Mas os chineses sentiam ainda uma pressão maior: com um congresso agendado para esse ano, o secretário-geral do partido comunista queria poder anunciar que “Hong Kong e Macau se reuniriam à pátria-mãe até ao fim do século”.

Essa urgência, “explica provavelmente” que Portugal conseguisse garantir a nacionalidade portuguesa e outras questões como a das liberdades, direitos e garantias, o estatuto político e institucional e a liberdade religiosa e de culto.

“A partir da altura em que a parte chinesa percebeu que os acordos não iam ser iguais, não só nestas questões fundamentais, mas também noutras questões importantes, foi possível, penosamente, avançar até se alcançarem os termos da declaração conjunta”, destacou.

Portugal queria também demarcar-se da data da declaração sino-britânica.

“A data de Hong Kong era definida pelo termo dos acordos de arrendamento relativos aos Novos Territórios que tinham completado a colónia de Hong Kong no fim do século XIX, era uma data sino-britânica.
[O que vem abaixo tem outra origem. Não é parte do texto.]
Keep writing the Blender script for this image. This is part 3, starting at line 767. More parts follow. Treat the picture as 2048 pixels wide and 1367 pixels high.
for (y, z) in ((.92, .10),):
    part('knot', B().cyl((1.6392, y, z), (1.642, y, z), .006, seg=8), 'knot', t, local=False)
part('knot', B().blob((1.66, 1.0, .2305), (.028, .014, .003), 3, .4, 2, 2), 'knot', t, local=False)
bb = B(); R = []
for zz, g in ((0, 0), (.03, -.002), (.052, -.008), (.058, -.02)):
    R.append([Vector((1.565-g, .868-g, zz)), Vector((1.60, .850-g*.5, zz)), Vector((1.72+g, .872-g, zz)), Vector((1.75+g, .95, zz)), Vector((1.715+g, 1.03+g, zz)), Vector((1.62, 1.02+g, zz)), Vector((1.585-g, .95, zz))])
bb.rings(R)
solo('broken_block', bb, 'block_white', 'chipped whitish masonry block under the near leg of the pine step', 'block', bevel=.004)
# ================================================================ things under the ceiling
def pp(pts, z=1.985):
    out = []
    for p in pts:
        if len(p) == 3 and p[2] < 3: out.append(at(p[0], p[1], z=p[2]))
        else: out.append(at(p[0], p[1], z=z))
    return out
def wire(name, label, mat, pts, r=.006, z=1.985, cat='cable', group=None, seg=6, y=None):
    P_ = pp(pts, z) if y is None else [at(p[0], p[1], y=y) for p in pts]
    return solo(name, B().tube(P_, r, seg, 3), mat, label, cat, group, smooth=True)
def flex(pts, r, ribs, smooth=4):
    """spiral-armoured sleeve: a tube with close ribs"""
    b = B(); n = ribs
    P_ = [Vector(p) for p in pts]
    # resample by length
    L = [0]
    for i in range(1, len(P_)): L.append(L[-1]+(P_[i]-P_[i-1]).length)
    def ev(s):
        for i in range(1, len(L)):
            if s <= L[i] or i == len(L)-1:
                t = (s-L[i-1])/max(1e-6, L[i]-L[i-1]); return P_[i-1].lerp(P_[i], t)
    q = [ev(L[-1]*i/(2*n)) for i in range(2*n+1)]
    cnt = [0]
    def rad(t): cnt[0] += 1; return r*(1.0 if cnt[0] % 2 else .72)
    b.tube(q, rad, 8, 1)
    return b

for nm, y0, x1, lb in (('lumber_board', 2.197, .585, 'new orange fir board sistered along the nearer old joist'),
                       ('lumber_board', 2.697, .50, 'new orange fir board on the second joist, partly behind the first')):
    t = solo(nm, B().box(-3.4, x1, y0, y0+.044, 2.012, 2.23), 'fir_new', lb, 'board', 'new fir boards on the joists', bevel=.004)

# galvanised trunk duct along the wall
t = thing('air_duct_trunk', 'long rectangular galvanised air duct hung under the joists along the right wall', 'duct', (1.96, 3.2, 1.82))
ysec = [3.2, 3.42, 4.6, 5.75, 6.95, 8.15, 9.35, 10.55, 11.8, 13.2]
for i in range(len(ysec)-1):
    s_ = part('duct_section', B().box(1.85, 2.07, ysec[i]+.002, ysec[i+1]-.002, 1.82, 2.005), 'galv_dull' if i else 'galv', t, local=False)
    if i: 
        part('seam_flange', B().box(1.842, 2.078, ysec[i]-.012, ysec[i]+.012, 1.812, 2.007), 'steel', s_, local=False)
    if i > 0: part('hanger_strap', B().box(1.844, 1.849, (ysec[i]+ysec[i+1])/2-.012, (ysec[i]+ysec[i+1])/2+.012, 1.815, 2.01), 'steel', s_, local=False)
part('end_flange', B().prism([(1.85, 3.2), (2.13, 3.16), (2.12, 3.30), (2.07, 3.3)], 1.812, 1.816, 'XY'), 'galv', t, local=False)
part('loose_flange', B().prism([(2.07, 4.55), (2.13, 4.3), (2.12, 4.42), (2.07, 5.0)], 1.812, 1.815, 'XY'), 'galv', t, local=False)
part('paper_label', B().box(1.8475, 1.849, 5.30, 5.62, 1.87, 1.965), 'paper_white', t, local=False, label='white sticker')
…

O que a parte portuguesa disse à parte chinesa foi que todas as datas eram boas, exceto uma que não tinha nada a ver com as relações entre Portugal e a China”, recordou.

Portugal propôs então que a data fosse o final do século XX.

Carlos Gaspar salienta que foi “um acordo difícil para Portugal, pois tratava-se de ceder um território português”, procurando fazê-lo “nos termos mais corretos num contexto enquadrado pela declaração sino-britânica” que definiu os termos da devolução de Hong Kong à China.

“A partir do momento em que há um acordo entre o Reino Unido e a China sobre Hong Kong ficou claro para a diplomacia portuguesa que Macau era a seguir. Não havia qualquer ilusão sobre essa matéria”, comentou.

A integração de Macau na República Popular da China “era um objetivo da política de reunificação” chinesa, enunciada reiteradamente desde a sua fundação, e o compromisso para resolver foi uma condição “sine qua non” para o estabelecimento de relações diplomáticas entre os dois países em fevereiro de 1979.

Esta posição dizia respeito a Macau, Portugal e China, mas teve também consequências para Hong Kong, deixando “uma porta aberta no terreno diplomático para se iniciar o processo de reunificação da China que era um dos objetivos fundamentais do programa de modernização que Deng Xiaoping tinha anunciado em dezembro de 1978”, explicou Carlos Gaspar.